16 September 2012

Some data points

A530 pedals; presuming they don't collapse in a heap sometime in the next 5,000 km, they're made of win.  Not fangy, easy to clip into and out of even with SH-51 cleats, not quite as thick as the M324s, and generally better support around the cleat.

High Sierra cranks -- wow.  A 17% increase in the pedal circle diameter makes a difference, or maybe a 30mm spindle and good bearings makes a difference; legs less sad, average speed up, comfortable rowing-along speed way up.  (Must figure out where to ride that isn't chock-full of people strolling about line-abreast in oblivious groups, though.  Fewer ten pound dogs who figure they can take me and the bicycle would also be welcome.)

Less good -- something about the whole process rattled the pluperfect out of the fenders and racks, so that I lost the left side front fender stay bolt, the left side rear rack bolt to the dropouts, and the left side rear rack bolt to the seat stays was about halfway out when the rubbing front fender clued me in that something was wrong.  Right side bolts were somewhat loosened but nothing like as bad as the left side.  More power transmission means more frame flex?  I have no idea.  I'll admit I use lots of anti-seize on the rear rack bolts but the front fender bolt was into a nyloc nut with no grease whatsoever; I'm kinda surprised it rattled loose!  (Had enough spares with me, but need to carry more.)

Also, first time down the new and improved Pottery Road; hit 52 kph while braking.  Less obviously suicidal than the old version, but still not a source of joy.  (that the up side is a separated lane is very much a source of joy.)

13 September 2012

A substantial relief

So after the spider-anodizer bent some, and the Post Office bent another, my High Sierra crankset showed up yesterday.

The prized out of the bubble wrap view, above,

 and this the taken-to-component-pieces view.

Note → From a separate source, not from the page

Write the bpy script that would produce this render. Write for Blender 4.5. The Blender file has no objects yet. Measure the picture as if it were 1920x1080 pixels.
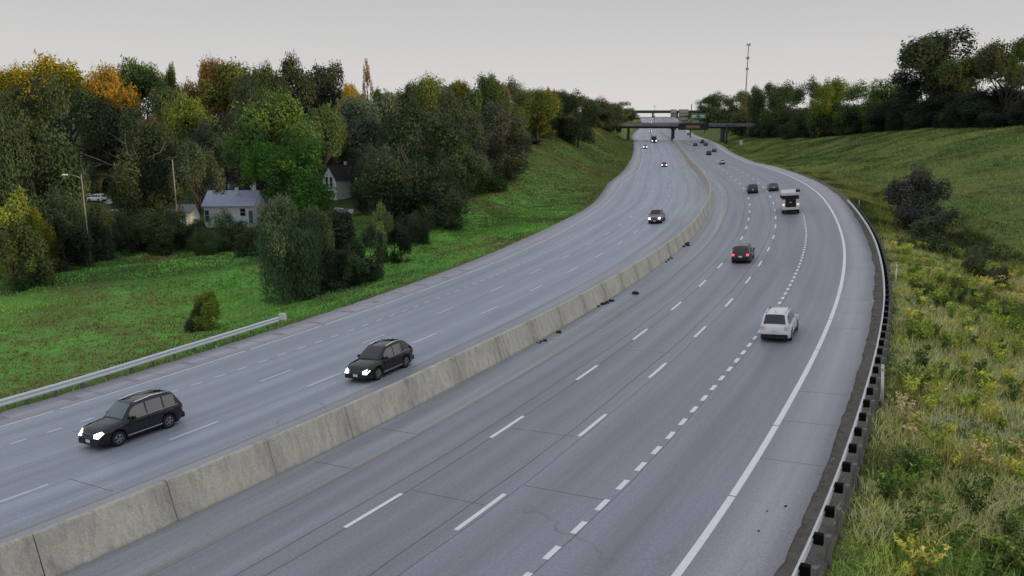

I'm told Campy cranks work this way, with the central spacer and bolting together.  It took a bit of fiddling to get the spacer to play nicely, and I was very glad I had the correct extension for the 6mm hex driver socket, but it did all go together and get torqued to the specified 50 Nm.

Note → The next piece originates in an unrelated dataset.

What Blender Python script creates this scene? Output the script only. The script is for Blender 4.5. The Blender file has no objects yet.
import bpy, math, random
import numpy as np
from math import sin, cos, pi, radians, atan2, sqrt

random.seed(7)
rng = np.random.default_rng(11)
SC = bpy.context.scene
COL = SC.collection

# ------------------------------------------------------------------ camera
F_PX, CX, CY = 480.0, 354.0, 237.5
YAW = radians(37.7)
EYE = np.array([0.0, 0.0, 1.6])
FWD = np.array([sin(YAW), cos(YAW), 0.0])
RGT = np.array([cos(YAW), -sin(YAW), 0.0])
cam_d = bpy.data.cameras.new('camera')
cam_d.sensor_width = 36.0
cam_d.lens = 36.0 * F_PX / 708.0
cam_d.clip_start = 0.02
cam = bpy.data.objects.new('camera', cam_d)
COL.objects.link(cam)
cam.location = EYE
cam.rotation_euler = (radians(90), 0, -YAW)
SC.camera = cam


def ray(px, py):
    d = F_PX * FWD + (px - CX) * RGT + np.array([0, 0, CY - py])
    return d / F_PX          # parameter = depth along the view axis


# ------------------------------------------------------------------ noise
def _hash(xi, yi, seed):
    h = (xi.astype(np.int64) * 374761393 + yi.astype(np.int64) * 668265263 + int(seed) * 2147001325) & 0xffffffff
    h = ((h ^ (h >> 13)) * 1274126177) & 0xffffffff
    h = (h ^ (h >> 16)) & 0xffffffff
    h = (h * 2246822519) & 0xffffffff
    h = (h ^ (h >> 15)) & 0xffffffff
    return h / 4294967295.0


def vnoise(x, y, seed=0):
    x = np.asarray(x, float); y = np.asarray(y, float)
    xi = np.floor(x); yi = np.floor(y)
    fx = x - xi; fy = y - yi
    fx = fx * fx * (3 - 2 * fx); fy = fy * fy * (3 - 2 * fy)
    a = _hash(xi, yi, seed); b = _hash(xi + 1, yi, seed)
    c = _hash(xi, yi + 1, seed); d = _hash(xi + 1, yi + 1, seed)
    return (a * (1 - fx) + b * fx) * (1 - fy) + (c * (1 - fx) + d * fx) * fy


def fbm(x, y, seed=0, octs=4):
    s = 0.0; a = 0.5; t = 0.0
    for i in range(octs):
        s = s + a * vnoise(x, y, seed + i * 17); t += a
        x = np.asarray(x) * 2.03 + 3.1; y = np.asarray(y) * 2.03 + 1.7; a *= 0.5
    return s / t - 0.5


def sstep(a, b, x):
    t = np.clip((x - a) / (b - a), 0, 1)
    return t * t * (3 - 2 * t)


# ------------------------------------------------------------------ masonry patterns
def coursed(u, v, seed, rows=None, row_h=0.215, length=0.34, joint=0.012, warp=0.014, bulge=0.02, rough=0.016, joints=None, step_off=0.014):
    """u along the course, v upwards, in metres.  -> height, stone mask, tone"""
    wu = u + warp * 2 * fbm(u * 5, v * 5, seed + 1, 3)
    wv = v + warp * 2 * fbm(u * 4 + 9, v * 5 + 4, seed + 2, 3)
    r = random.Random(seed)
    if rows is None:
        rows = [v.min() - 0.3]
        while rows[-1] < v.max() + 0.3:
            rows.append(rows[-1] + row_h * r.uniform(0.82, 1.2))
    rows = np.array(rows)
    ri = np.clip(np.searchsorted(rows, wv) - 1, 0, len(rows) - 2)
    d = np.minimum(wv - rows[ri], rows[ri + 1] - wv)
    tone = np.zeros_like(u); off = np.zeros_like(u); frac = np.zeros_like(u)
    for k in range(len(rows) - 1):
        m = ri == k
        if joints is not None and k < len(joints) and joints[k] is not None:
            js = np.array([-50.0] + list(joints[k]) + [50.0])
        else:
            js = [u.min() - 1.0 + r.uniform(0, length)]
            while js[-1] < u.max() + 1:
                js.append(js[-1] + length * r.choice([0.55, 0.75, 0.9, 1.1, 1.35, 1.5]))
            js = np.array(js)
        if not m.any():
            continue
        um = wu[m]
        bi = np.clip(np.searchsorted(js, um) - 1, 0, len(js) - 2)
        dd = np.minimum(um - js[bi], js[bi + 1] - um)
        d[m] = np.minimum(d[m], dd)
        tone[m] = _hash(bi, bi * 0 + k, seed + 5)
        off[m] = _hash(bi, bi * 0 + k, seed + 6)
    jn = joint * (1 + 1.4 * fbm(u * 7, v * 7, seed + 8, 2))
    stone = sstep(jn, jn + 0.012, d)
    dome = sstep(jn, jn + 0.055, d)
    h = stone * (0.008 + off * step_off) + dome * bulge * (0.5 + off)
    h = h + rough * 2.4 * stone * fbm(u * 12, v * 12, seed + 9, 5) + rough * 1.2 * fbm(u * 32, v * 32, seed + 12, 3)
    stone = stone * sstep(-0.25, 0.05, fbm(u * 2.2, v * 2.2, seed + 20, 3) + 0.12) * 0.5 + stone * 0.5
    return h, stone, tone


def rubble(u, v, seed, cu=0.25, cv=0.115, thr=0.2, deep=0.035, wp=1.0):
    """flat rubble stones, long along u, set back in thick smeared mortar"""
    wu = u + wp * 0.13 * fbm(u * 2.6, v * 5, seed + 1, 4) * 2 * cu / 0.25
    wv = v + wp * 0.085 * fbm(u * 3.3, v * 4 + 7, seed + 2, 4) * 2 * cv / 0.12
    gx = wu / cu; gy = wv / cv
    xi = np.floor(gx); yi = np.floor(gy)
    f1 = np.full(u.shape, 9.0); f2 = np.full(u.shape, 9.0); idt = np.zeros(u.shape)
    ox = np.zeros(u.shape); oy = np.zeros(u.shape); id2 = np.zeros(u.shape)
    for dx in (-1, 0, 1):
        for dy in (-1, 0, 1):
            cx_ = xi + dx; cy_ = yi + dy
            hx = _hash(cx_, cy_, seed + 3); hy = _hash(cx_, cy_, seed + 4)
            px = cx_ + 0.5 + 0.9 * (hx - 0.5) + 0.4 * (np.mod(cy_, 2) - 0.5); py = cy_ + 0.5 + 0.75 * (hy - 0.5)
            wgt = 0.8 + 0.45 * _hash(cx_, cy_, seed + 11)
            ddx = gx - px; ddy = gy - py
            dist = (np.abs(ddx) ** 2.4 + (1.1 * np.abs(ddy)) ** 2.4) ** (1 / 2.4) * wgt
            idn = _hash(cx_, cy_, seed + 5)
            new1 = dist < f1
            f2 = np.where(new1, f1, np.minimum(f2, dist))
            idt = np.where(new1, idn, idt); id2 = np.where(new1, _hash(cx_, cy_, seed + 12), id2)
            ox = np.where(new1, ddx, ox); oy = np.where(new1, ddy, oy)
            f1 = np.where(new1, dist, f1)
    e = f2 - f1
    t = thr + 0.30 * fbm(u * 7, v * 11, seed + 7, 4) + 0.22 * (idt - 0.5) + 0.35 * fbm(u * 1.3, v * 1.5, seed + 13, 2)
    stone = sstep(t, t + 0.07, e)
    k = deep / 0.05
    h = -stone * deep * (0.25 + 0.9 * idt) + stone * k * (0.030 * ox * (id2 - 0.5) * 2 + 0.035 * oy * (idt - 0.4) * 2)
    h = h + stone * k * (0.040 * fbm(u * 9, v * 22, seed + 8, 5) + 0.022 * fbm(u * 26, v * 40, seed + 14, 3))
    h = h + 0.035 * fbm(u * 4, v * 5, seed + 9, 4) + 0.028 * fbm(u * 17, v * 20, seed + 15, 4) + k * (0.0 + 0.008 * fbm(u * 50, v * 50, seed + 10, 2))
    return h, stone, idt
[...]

The pedals are Shimano A530s; the goal is to have something less fangy than the impressively durable but also wrapped in a thin strip of  stainless steel as is readily sharpened by encounters with curbs  M234s.  

All together again; I went round and round some lane ways (parts of Toronto stick lane ways between residential streets, and the garage is off the lane way) and managed to convince myself that toe clearance wasn't an issue, despite the SKS Longboard fenders or the 195mm crank arm length.  (Having completely failed to notice it as an issue despite repeated right-angled turns.)

Pedal clearance seems OK, too; the spreadsheet on the Sheldon Brown cite suggests I'd hit at 64.13mm, and the tip of the crank arm is 70.  So it's tight, but it's not too tight, or at least it doesn't seem to be so far.

Seat went down a bit, so I probably want to move one of the spacers up on the stem, too.

Also, to go for an actual ride and see if anything in the drive train bends, but so far, so good.

12 September 2012

Eventually she gives up

with marping at me to stop doing that pointless bicycle stuff and pay attention to her, as is my obvious sole function, and tries to blast me away from the repair stand by sheer cuteness.

02 September 2012

Small victories

So, I've been developing this bad habit of bending chain rings, to the point where I began to suspect the cranks, or, rather, that one of the arms of the spider was out of flat a bit, and Not Helping in consequence.

Getting 180mm cranks involves a substantial wait for things to be put on a boat; given that, throwing money at the problem means there's no difference between 180 and the 195 various proportional-crank advocates say I (or, rather, someone with my leg length) should use.

Everything I've seen suggests crank length has nothing to do with total power output (at least over short periods of time); that is entirely about pedal velocity.  I am hoping the larger circle will lead to less fatigue, since I'll get more time per unit of pedal distance in terms of muscle recovery.

So, back on 30 June, I ordered some 195mm cranks from High Sierra.

They showed up, due to High Sierra having a bunch of supplier problems involving spiders, on the 29th of August.

With one arm of the spider poking out of the box; it looked a bit scuffed, but otherwise intact, so I was an idiot and didn't think anything of it or try to complain to the post office.

The spider arm as was poking out of the box?  Its chainring bolt hole was just a bit out of round as it arrived.

So back the whole thing goes, where it shall presumptively get a new spider.

This, on the other hand, is managing to fit the third water bottle cage with 35mm tyres and SKS longboard fenders, which took me three tries and a lot of fussing.

But it makes me happy, because it's surprisingly easy to need bottle number three.